Now this is our national UK broadcaster and everyone pays a TV tax (called a licence fee) even if we never use their channels. The BBC mixes morals, ethics and religion in one big pot and I argued (and continue to) that this should not be the case. The specific example that the replies author wanted was right before her eyes! The WHOLE bloody department deals in that.

I will continue with this - picking away at the BBC, but if anyone else here is a UK resident (or not?) the address to write to is available at http://complaints.bbc.co.uk

Have a look around the site and you'll see that religion and ethics has its own section!
You might get somewhere with it because they left the door open. My experience has been that, although difficult, patience 'spoon feeding' is necessary in situations like that. If you at all fly off the handle they will have an excuse to not deal with you.
I'll be honest, that after 8 months dealing with the BBC I'm only at stage 2 (of 3) in and still waiting for a reply on that one. I've similarly followed this one up but they claim they have had a mysterious fault... rather a long-lived one. Funny how the replies suddenly started to filter through after I sent a polite, if strongly worded, letter to my contact at the BBC Trust.

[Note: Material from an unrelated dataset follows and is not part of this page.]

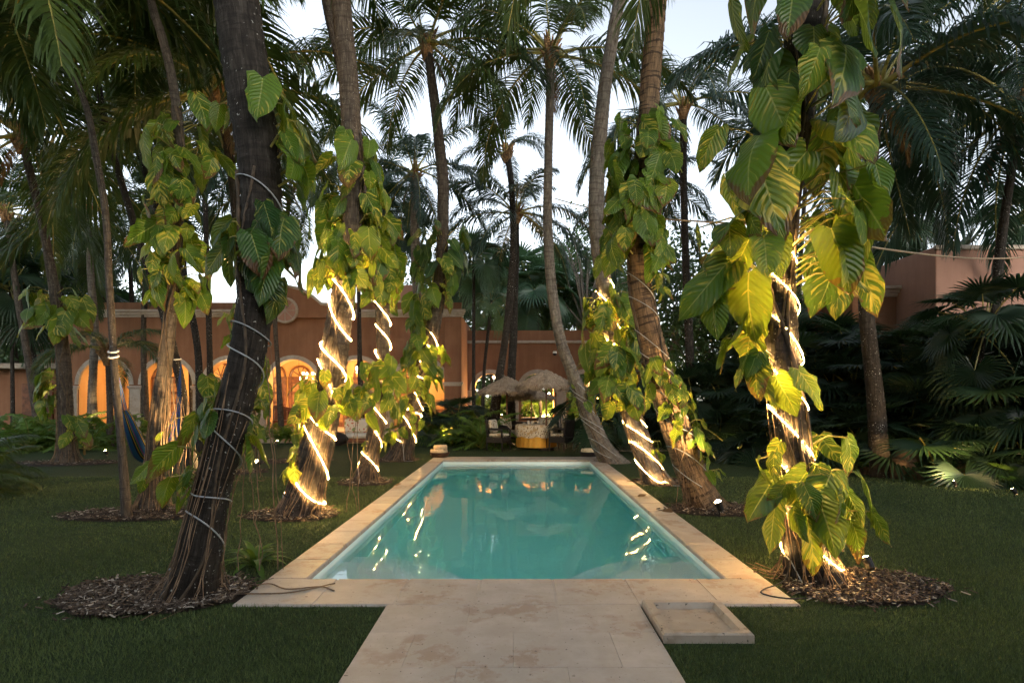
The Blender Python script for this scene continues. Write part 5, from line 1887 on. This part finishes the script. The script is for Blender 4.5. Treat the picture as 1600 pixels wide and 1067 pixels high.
tb = thing('dining_table', (tc_.x, YT, 0), 'round dining table in a printed cloth over a mustard skirt', 'table')
rt = .62
b = MB()
b.lathe([(0, .73), (rt, .73), (rt + .015, .715), (rt, .70)], 40)
b.build('tabletop', 'wood', tb)
b = MB()
n = 96
vs, fs, uv = [], [], []
for i, (z, f) in enumerate(((.70, 0), (.55, .6), (.3, .9), (.06, 1.0))):
    for j in range(n):
        a = 2 * PI * j / n
        rr = rt - .01 + .018 * f * math.sin(22 * a + .5 * math.sin(3 * a)) + .015 * f
        vs.append((rr * math.cos(a), rr * math.sin(a), z))
        uv.append((j / n, z))
for i in range(3):
    for j in range(n):
        fs.append((i * n + j, i * n + (j + 1) % n, (i + 1) * n + (j + 1) % n, (i + 1) * n + j))
b.add(vs, fs, uv)
b.build('table_skirt', 'skirt', tb, smooth=True)
b = MB()
vs, fs = [(0, 0, .742)], []
for i, (rr0, z, f) in enumerate(((rt, .742, 0), (rt + .03, .72, .3), (rt + .045, .55, .8), (rt + .05, .40, 1))):
    for j in range(n):
        a = 2 * PI * j / n
        rr = rr0 + .016 * f * math.sin(14 * a + math.sin(2 * a))
        vs.append((rr * math.cos(a), rr * math.sin(a), z + (-.05 * abs(math.sin(4 * a)) if i == 3 else 0)))
for j in range(n):
    fs.append((0, 1 + j, 1 + (j + 1) % n))
    for i in range(3):
        fs.append((1 + i * n + j, 1 + (i + 1) * n + j, 1 + (i + 1) * n + (j + 1) % n, 1 + i * n + (j + 1) % n))
b.add(vs, fs)
b.build('overcloth', 'cloth', tb, smooth=True)
for k, (x, y, r_, h_, lb, mt) in enumerate(((-.25, -.15, .045, .13, 'pale ceramic jar on the dining table near the empty armchair', 'ceramic'), (-.12, .05, .06, .10, 'squat pale bowl on the dining table', 'ceramic'), (.06, -.1, .035, .12, 'slim pale cup in the middle of the dining table', 'ceramic'),
                                           (.17, .02, .035, .14, 'taller pale cup beside the slim one on the table', 'ceramic'), (.42, -.1, .05, .10, 'folded napkin cone on the table by the umbrella pole', 'linen'), (-.38, .12, .05, .05, 'low saucer stack at the table edge', 'ceramic'))):
    o = MB().lathe([(0, 0), (r_ * .8, 0), (r_, h_ * .35), (r_ * .9, h_ * .75), (r_ * .55, h_ * .9), (r_ * .7, h_), (r_ * .6, h_), (r_ * .45, h_ * .88), (0, h_ * .3)], 14, (0, 0, 0)).build('jar' if mt == 'ceramic' else 'napkin', mt, None, (tc_.x + x, YT + y, .744), smooth=True)
    tag(o, lb, 'tableware')


def wicker_chair(p, rz, label):
    root = thing('wicker_armchair', (p[0], p[1], 0), label, 'chair', None, rz)     # faces -Y in its own frame
    w, d, hs_, hb = .60, .56, .42, .92
    MB().box((0, 0, hs_ - .09), (w, d, .18), .03).build('seat', 'wicker', root)
    b = MB()
    pts = []
    b.box((0, d / 2 - .01, (hs_ + hb) / 2), (w - .04, .06, hb - hs_), .025, tilt=(-.14, 0, 0))
    b.build('backrest', 'wicker', root)
    for s in (-1, 1):
        b = MB()
        b.tube([(s * (w / 2 - .03), -d / 2 + .04, hs_ - .05), (s * (w / 2 - .02), -d / 2 + .03, .60), (s * (w / 2 - .02), -d / 2 + .08, .645), (s * (w / 2 - .02), 0, .65), (s * (w / 2 - .03), d / 2, .66)], [.032, .032, .035, .035, .03], 8)
        b.build('armrest', 'wicker', root, smooth=True)
        for t in (-1, 1):
            MB().tube([(s * (w / 2 - .04), t * (d / 2 - .04), hs_ - .1), (s * (w / 2 - .02), t * (d / 2 - .02), 0)], [.028, .02], 7).build('leg', 'wicker', root, smooth=True)
    MB().box((0, -.02, hs_ + .045), (w - .12, d - .08, .09), .035).build('seat_cushion', 'cushion', root)
    MB().box((0, d / 2 - .10, hs_ + .30), (w - .14, .11, .40), .045, tilt=(-.16, 0, 0)).build('back_cushion', 'cushion', root)
    return root


ch_ = lambda px, Y: (W(px, 690, Y).x, Y)
wicker_chair(ch_(779, 17.0), R(90 - 25), 'dark wicker armchair on the fern side of the table, turned sideways')
wicker_chair(ch_(796, 18.6), R(40), 'dark wicker armchair behind the table on the fern side')
wicker_chair(ch_(851, 19.0), R(-8), 'dark wicker armchair straight behind the table')
wicker_chair(ch_(877, 17.0), R(-90 - 35), 'dark wicker armchair before the table by the umbrella pole, back turned')
wicker_chair(ch_(893, 18.1), R(-78), 'dark wicker armchair at the table nearest the curved palm')
# stone bench planter under the middle arch
o = MB().box((0, 0, .25), (2.2, .5, .5), .03).build('planter_box', 'wicker', None, (W(835, 600, 25.6).x, 25.6, 0))
tag(o, 'long dark planter trough under the middle garden arch', 'planter')


# daybed with floral cushion
db = thing('daybed', (W(577, 690, 19.2).x, 19.2, 0), 'cream daybed with a floral back cushion under the far umbrella', 'daybed')
MB().box((0, 0, .16), (1.9, .75, .14), .03).build('frame', 'wood', db)
MB().box((0, -.02, .30), (1.86, .74, .15), .05).build('mattress', 'linen', db)
MB().box((-.35, .30, .62), (1.15, .17, .52), .07, tilt=(-.2, 0, 0)).build('back_cushion', 'floral', db)
for s in (-1, 1):
    for t in (-1, 1):
        MB().tube([(s * .86, t * .3, .12), (s * .88, t * .32, 0)], [.03, .022], 7).build('leg', 'wood', db)
o = blob('ottoman', 'wicker', (W(528, 690, 18.9).x, 18.9, .2), (.36, .34, .23), 'round black wicker pouf beside the daybed', 'pouf', 9, None, 12, .04, False)


# carved bench in the loggia
def carved_bench(px, Y, wdt, label):
    root = thing('carved_bench', (W(px, 650, Y).x, Y, .12), label, 'bench')
    MB().box((0, 0, .40), (wdt, .6, .12), .03).build('seat', 'wood', root)
    prof = [(-.5, .45), (-.5, .92), (-.42, 1.0), (-.3, .96), (-.15, 1.04), (0, 1.12), (.15, 1.04), (.3, .96), (.42, 1.0), (.5, .92), (.5, .45)]
    k = len(prof)
    b = MB()
    b.add([(x * wdt, yy, z) for yy in (.24, .32) for x, z in prof], [tuple(range(k)), tuple(reversed(range(k, 2 * k)))] + [(i, k + i, k + (i + 1) % k, (i + 1) % k) for i in range(k)])
    b.tube([(x * wdt, .235, z) for x, z in prof[1:-1]], .035, 6)
    b.build('backrest', 'wood', root)
    for j in range(9):
        MB().tube([((-.42 + .105 * j) * wdt, .23, .48), ((-.42 + .105 * j) * wdt, .23, .88)], .022, 6).build('spindle', 'wood_pale', root)
    for s in (-1, 1):
        MB().tube([(s * (wdt / 2 - .04), .25, .75), (s * (wdt / 2 - .03), -.1, .74), (s * (wdt / 2 - .02), -.28, .66), (s * (wdt / 2 - .03), -.27, .4)], [.035, .035, .045, .03], 7).build('armrest', 'wood', root, smooth=True)
        for t in (-1, 1):
            MB().tube([(s * (wdt / 2 - .06), t * .25, .36), (s * (wdt / 2 - .04), t * .27, 0)], [.04, .03], 7).build('leg', 'wood', root)
    return root


carved_bench(432, 25.0, 1.75, 'carved wooden bench with a wavy back in the chandelier arch')
carved_bench(630, 25.2, 1.1, 'small carved wooden settle in the last loggia arch')
# side table with bottles, and a framed arched mirror on the back wall
mr = thing('arched_mirror', (W(505, 600, 28.1).x, 28.1, 1.0), 'tall arched dark-framed mirror on the loggia back wall', 'mirror')
pts = [(-.45, 0, 0), (-.45, 0, 1.1)] + [(.45 * math.cos(t), 0, 1.1 + .45 * math.sin(t)) for t in np.linspace(PI, 0, 12)] + [(.45, 0, 0), (-.45, 0, 0)]
MB().tube(pts, .05, 6).build('frame', 'wood', mr)
MB().add([(p[0] * .95, .03, p[2]) for p in pts[:-1]], [tuple(range(len(pts) - 1))]).build('glass', 'wood_pale', mr)


# ---------------------------------------------------------------- baskets of rolled towels
def towel_basket(px, py, label, mat, lbs):
    p = G(px, py)
    p.z = 0.002
    root = thing('towel_basket', p, label, 'basket')
    b = MB()
    b.lathe([(.0, .01), (.20, .01), (.26, .10), (.28, .13), (.265, .135), (.24, .10), (.19, .03), (0, .03)], 24)
    b.build('bowl', mat, root)
    b = MB()
    for j in range(3):
        z = .03 + .035 * j
        rr = .215 + .02 * j
        b.tube([(rr * math.cos(a), rr * math.sin(a), z) for a in np.linspace(0, 2 * PI, 25)], .013, 5, False)
    b.build('woven_band', mat, root)
    for k, (x, y, z, lb) in enumerate(lbs):
        o = MB()
        sp = []
        o.tube([(-.17, 0, 0), (-.165, 0, 0), (.165, 0, 0), (.17, 0, 0)], [.03, .075, .075, .03], 14)
        for e_ in (-1, 1):
            o.tube([(e_ * .172, (.06 - .004 * i) * math.cos(i * .8), (.06 - .004 * i) * math.sin(i * .8)) for i in range(14)], .006, 4)
        t = o.build('rolled_towel', 'towel', None, (p.x + x, p.y + y, p.z + z), smooth=True)
        t.rotation_euler = (0, 0, random.uniform(-.6, .6))
        tag(t, lb, 'towel')


towel_basket(687, 714, 'brown woven basket of rolled towels on the pool corner by the lit palm', 'basket', [(-.06, -.08, .14, 'front rolled towel in the brown basket'), (.02, .08, .14, 'rear rolled towel in the brown basket'), (.02, 0.0, .25, 'top rolled towel in the brown basket')])
towel_basket(921, 713, 'black woven basket of rolled towels on the pool corner by the curved palm', 'basket_black', [(-.06, -.08, .14, 'front rolled towel in the black basket'), (.04, .08, .14, 'rear rolled towel in the black basket')])

# ---------------------------------------------------------------- hammock
hm = thing('hammock', (W(190, 800, 7.7).x, 7.7, 0), 'blue striped woven hammock slung between the thin yellow-lit palm and the slanting trunk', 'hammock')
ho_ = Vector(hm.location)
A = W(185, 585, 7.62)
Bp = W(283, 565, 11.6)
A2, B2 = W(193, 640, 7.9), W(278, 640, 11.0)
ctl = [A2, W(205, 678, 8.3), W(222, 712, 8.9), W(248, 716, 9.6), W(268, 690, 10.4), B2]
S = spline([tuple(c) for c in ctl], 30)
vs, fs, uv = [], [], []
m = 13
for i in range(30):
    t = i / 29
    wv = .035 + .12 * math.sin(PI * t) ** .6
    for j in range(m):
        u = j / (m - 1)
        a = PI * (1 + u)
        vs.append((S[i][0] + math.cos(a) * wv * .75 + .01 * math.sin(9 * u + 5 * t), S[i][1] + math.cos(a) * wv * .5, S[i][2] + math.sin(a) * wv * .9 + wv * .5 + .015 * math.sin(14 * u + 2 * t)))
        uv.append((u, t))
for i in range(29):
    for j in range(m - 1):
        a = i * m + j
        fs.append((a, a + 1, a + m + 1, a + m))
MB().add(vs, fs, uv).build('cloth', 'hammock', hm, org=ho_, smooth=True)
for (P0, P1, i0) in ((A, S[0], 0), (Bp, S[-1], 29)):
    b = MB()
    for j in range(9):
        e_ = Vector(vs[i0 * m + int(j * (m - 1) / 8)])
        b.tube([Vector(P0), Vector(P0).lerp(e_, .5) + Vector((random.uniform(-.02, .02), 0, -.01)), e_], .005, 4, False)
    b.build('cord', 'hammock', hm, org=ho_)
for (key, py) in (('T2', 549), ('T2', 557), ('T4', 561)):
    pa = TR[key]
    c = pa.at(zpx(py, pa.P[0][1]))
    b = MB()
    b.tube([(c[0] + (c[3] + .012) * math.cos(a), c[1] + (c[3] + .012) * math.sin(a), c[2] + .02 * math.sin(a)) for a in np.linspace(0, 2 * PI, 19)], .012, 5, False)
    b.build('strap', 'white_paint', hm, org=ho_)
# lines strung between the trunks
for (a, c, lb) in ((W(866, 310, 14), W(1200, 352, 6), 'jute rope strung from the curved palm toward the giant pothos trunk'), (W(1268, 372, 5.1), W(1640, 398, 11), 'jute rope strung from the giant pothos trunk over the hedge')):
    b = MB()
    b.tube([a.lerp(c, t) - Vector((0, 0, .25 * math.sin(PI * t) * .5)) for t in np.linspace(0, 1, 16)], .011, 5)
    tag(b.build('rope_line', 'rope'), lb, 'rope')
# dark cable lying over the coping by the giant pothos
for (pts, lb) in (([(2.52, 5.35, .6), (2.45, 5.1, .3), (2.30, 4.85, .06), (2.05, 4.72, .008), (2.0, 4.6, .008), (2.15, 4.5, .008), (2.42, 4.52, .008)], 'dark cable looping over the coping by the giant pothos roots'),
                  ([(-2.3, 4.75, .008), (-2.1, 4.82, .02), (-1.9, 4.72, .008), (-1.65, 4.78, .008), (-1.5, 4.68, .008)], 'dry stem lying on the pool corner by the lichen-specked trunk'),
                  ([(-2.35, 4.62, .008), (-2.0, 4.6, .012), (-1.8, 4.66, .008), (-1.55, 4.86, .010)], 'thin dry twig lying on the coping by the lichen-specked trunk')):
    S = spline(pts, 30)
    tag(MB().tube([Vector(s_) for s_ in S], .006, 5).build('cable' if 'cable' in lb else 'dry_stem', 'cable_dark' if 'cable' in lb else 'root'), lb, 'cable' if 'cable' in lb else 'stem')
# fallen leaves on the coping
for k, (x, y, lb) in enumerate(((2.12, 8.0, 'dry curled leaf lying on the coping by the banded palm'), (-2.1, 10.3, 'pale curled leaf lying by the middle lit trunk'), (2.08, 9.2, 'small dry leaf fallen on the coping edge'))):
    o = link('fallen_leaf', FALLEN if k else None, None) if False else link('fallen_leaf', remat(POTHOS[k + 2], 'frond_dry'), None, (x, y, .03), (random.uniform(-.2, .2), .1, random.uniform(0, 6)), .2)
    tag(o, lb, 'leaf')
# security camera on the garden wall
sc_ = thing('security_camera', (W(867, 549, YR - .1).x, YR - .02, W(867, 549, YR).z), 'small white dome camera on the garden wall', 'camera')
MB().lathe([(0, 0), (.09, 0), (.1, -.06), (.1, -.1)], 14).build('mount', 'white_paint', sc_)
MB().lathe([(.095, -.1), (.09, -.15), (.05, -.19), (0, -.2)], 14).build('dome', 'iron', sc_, smooth=True)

This is a minor issue for me and one that I'm just going to pick at - but the whole BBC needs a radical overhaul and this is just one area - albeit a large one.
My hunch is, one letter from one individual will produce a nice "thank you for writing" response, but to get their attention, many letters on the same subject will precipitate thinking about the issue. Wan't to start a campaign?
Non-Freethinking, theistic people have huge blind spots, when it comes to their beliefs and any alternatives to them. There are people, here in America, who are expressing their "christian love" by protesting at mosques, with signs about Muhammad being a devil, and muslims burning in hell, and so on. Today, a workman who is doing some carpentry for me, asked if I knew jeezus chryst as my personal saviour. I replied that I do not, and I don't suppose he really "knows" any more about god, if such a thing is possible, than I do. He said he'll be praying for me.

I recommend watching the BBC channels for a day, or for an hour a day for a week, and log the specific times and shows that present content that confuse or collapse the distinction between morality/ethics and religious precepts. Send them the log, and remind them that this may be offensive to non-believing persons in the viewing audience. A Guardian/ICM poll in 2006 found that only 33% of British people describe themselves as "a religious person" while 82% see religion as a cause of division and tension between people. The UK has a large and growing non-religious population with 13,626,000 (23.2% of the UK population) either claiming no religion (15.1%) or not answering the question on religion at the 2001 census.

Then You could tell them that perpetuating the false belief, among religious people, that the root of morality and ethics is in religious belief, and non-believers must be amoral and unethical, is not only absurd, but nasty, as well. It would be similarly nasty, if secular programming stated that religion is stupid and detrimental to Peace. We understand that religion actually is stupid and detrimental, but it is still impolite to say so.